Enteado da língua portuguesa

Por Beni Dya Mbaxi.

Aproveito este espaço para dizer que ainda não sei falar português, e nem sei quando aprenderei, sou de uma zona onde a língua portuguesa teve de usar outras roupagens, bem dizer, teve de coabitar com uma outra língua, ela encontrou nas gargantas das velhas e dos velhos cansados que repousavam os corpos nos primeiros musseques de Luanda, uma outra língua aquela que eles poderiam dizer tudo, absolutamente tudo! Lembro a minha avó quando dizia para mim, que não gostava de falar português, o estranho é que alguns a percebiam, mas ela afirmara que, aquelas não eram as palavras que almejava, mas ela não sabia que estava a ser compreendida, e disse que mais tarde, começou a falar um português arranhado e misturado com Kimbundu, ela nem tinha na altura a noção que mais tarde nasceria uma cria linguística, que hoje alimenta os neo-mussequeiros, contudo, que eu dizer que a minha avó não era a única que estava a dar vida a uma outra forma de falar português. Nem mesmo os portugueses sabiam que viria a nascer uma nova forma de se comunicar. Quando cheguei ao mundo, encontrei uma maneira diferente de falar português, na verdade, é uma herança linguística!

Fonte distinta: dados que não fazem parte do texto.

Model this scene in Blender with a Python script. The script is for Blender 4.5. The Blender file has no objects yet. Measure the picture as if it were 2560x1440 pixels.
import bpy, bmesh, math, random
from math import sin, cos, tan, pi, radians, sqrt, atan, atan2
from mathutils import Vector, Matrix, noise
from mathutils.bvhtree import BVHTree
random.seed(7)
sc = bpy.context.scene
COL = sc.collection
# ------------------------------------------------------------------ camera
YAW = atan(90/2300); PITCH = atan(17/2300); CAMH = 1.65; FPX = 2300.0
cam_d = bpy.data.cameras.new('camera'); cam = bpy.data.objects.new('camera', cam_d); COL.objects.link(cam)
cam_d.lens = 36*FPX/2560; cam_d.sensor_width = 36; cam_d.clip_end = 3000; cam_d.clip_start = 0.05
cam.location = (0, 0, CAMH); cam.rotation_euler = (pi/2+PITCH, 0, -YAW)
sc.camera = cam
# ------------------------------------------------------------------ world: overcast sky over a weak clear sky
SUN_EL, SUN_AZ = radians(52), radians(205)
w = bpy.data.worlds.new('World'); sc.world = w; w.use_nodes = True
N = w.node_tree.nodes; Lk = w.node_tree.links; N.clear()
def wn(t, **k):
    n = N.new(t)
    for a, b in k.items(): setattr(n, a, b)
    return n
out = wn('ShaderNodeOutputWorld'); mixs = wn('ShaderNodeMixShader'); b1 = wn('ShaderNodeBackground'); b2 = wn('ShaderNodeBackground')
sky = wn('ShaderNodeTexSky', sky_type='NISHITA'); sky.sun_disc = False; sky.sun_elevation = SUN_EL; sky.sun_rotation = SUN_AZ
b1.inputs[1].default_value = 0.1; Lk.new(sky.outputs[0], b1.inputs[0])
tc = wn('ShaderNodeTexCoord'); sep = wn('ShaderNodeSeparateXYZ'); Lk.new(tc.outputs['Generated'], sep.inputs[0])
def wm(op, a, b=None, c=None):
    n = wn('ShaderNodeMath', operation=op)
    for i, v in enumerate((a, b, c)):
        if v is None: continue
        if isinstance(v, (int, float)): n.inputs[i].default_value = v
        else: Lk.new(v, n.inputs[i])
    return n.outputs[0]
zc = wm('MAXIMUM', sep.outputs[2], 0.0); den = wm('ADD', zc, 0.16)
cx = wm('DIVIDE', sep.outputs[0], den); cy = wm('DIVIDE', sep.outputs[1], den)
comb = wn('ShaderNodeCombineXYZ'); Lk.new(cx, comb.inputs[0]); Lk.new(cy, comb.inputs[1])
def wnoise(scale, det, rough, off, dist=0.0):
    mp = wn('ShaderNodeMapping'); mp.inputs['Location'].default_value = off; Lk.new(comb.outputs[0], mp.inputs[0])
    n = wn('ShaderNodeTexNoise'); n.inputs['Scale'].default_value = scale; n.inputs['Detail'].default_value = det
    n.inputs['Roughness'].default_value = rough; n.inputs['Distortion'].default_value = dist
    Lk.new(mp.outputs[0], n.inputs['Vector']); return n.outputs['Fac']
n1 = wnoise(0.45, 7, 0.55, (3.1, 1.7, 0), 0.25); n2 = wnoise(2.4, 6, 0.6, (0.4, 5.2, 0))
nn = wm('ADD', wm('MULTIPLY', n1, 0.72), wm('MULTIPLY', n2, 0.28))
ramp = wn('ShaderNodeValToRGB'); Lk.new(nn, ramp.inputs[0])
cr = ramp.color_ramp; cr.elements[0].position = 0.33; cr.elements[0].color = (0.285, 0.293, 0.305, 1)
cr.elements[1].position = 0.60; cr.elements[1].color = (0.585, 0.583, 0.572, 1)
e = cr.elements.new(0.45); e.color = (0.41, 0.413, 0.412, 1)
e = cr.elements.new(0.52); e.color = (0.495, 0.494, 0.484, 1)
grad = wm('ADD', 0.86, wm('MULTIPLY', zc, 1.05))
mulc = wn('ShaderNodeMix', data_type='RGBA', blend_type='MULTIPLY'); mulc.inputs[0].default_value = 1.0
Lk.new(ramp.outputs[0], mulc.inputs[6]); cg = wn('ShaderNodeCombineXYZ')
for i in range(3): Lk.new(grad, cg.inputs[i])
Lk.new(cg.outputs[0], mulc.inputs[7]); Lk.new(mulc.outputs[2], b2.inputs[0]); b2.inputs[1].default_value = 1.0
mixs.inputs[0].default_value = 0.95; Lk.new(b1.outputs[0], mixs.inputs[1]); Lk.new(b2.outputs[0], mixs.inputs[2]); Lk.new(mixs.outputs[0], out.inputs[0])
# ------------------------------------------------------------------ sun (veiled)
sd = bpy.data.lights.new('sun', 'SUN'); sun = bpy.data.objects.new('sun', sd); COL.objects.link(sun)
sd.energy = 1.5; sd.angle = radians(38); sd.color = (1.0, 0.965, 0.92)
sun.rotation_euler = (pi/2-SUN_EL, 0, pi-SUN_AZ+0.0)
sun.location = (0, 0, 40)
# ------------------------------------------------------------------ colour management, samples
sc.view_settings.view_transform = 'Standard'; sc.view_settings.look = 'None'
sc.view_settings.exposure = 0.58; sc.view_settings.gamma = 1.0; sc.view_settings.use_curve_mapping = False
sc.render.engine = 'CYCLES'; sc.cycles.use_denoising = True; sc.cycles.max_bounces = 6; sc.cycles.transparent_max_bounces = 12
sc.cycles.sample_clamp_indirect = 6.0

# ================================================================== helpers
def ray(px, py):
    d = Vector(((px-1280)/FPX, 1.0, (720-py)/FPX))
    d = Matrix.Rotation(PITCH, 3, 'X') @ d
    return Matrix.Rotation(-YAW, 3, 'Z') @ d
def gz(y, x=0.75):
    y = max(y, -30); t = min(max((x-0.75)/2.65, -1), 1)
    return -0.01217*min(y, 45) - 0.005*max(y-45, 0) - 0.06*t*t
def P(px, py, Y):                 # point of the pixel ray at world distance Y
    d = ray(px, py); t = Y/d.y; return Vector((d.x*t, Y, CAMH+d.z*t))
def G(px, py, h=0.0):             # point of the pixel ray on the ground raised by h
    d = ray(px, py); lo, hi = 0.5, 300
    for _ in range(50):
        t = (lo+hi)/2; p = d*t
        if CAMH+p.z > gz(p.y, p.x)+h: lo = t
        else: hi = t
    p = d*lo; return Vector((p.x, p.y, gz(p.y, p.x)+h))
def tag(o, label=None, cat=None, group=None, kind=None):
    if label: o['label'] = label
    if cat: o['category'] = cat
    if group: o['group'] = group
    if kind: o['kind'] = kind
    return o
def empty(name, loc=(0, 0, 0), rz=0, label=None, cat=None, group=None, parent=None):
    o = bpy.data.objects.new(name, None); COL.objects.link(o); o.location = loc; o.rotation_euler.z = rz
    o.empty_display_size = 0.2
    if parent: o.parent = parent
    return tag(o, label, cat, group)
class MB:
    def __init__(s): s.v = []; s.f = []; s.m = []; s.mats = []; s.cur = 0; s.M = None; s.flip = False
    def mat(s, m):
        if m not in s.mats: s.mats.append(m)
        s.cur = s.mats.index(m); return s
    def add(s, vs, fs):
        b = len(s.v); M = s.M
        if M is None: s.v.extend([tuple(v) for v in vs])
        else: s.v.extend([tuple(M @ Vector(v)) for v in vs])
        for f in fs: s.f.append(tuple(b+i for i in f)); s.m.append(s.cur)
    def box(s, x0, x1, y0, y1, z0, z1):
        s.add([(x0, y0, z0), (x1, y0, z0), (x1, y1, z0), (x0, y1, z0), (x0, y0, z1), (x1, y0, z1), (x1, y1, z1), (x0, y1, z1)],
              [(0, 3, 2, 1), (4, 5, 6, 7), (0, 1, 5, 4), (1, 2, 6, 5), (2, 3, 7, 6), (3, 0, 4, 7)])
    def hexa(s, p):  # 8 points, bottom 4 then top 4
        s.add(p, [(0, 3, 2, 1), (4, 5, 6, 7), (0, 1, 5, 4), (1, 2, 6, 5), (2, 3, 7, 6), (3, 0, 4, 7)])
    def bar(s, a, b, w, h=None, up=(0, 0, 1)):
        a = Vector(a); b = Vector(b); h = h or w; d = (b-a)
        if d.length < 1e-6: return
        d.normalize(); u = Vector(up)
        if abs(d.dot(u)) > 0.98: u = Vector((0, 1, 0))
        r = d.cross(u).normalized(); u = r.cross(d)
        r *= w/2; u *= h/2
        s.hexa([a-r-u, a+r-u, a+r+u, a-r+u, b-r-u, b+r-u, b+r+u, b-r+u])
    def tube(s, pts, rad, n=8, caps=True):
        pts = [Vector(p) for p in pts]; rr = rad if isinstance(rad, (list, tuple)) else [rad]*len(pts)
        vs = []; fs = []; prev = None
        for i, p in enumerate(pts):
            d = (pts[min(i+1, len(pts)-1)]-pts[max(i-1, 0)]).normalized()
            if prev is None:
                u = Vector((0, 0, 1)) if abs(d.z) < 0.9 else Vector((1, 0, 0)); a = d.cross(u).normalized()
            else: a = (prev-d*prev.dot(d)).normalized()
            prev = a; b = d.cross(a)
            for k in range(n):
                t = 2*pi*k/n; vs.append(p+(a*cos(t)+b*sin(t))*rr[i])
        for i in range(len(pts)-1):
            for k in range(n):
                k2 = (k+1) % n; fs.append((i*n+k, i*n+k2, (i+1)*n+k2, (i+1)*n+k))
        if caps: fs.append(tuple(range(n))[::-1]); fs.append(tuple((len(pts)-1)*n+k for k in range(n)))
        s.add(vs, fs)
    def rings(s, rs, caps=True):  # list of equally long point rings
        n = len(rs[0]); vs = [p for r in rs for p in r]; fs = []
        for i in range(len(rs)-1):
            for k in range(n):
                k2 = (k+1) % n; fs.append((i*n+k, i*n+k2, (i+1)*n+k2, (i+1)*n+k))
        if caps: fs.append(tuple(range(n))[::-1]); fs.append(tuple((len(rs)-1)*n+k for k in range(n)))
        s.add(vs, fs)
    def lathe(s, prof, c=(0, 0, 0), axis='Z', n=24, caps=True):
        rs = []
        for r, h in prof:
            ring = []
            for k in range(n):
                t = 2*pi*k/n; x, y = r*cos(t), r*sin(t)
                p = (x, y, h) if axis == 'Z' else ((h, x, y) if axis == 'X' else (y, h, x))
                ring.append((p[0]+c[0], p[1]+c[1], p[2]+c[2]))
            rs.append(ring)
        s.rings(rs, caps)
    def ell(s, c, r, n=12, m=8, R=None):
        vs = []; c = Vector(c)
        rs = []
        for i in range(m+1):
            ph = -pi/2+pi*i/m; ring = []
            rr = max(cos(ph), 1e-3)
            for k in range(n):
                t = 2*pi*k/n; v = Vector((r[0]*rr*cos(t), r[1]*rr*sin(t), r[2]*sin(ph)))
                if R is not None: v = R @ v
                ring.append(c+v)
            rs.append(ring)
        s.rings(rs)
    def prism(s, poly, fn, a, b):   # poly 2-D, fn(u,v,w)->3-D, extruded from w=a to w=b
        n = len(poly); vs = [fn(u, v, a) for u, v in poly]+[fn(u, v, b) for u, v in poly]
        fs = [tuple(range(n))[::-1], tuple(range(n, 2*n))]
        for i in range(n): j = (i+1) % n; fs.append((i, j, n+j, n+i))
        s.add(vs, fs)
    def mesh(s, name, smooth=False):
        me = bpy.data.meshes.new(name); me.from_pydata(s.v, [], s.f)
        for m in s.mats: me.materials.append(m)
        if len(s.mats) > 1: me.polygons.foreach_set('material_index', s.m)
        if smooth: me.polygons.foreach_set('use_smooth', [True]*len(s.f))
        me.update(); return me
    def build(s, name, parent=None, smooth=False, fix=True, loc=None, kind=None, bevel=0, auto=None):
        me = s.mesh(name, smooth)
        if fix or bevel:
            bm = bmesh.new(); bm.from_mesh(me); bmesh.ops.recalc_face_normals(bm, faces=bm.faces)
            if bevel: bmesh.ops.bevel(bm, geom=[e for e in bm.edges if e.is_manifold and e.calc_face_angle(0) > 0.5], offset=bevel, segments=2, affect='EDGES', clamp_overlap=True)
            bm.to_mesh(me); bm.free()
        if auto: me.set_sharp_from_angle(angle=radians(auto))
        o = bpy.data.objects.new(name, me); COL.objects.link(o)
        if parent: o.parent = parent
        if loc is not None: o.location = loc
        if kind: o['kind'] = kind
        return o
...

Neste pouco tempo que estou neste mundo, lembro que a minha avó falava comigo de várias formas, momento algum já pensei que o português por si só nos musseques não existe, penso que nós que nascemos depois da minha avó e da minha mãe, falo da minha geração, também temos muitas formas de se comunicar, a minha avó falava uma coisa em Kimbundu e, no final, colocava um pouco de português, hoje, usamos o Kimbundu, português, calão e, no final, neologismo. Portanto, nem muitos perceberem a língua portuguesa no lugar em que habito, ela não é 100%, nós tivemos uma necessidade de ser compreendido, e acabamos por usar tudo que é mecanismo para ser entendido, com este texto, apresento aqui a minha ousadia e aviso que a língua portuguesa no lugar que habito não é 100%, ainda acho que a minha avó queria dizer que a nossa língua mãe são as nossas línguas nacionais e as variações linguísticas o pai, mas não contavam que surgiria uma outra língua que seria o padrasto, hoje, nós, os neo-mussequeiros, somos enteados da língua portuguesa. Por isso, digo, eu ainda não sei falar português, e não sei quando aprenderei!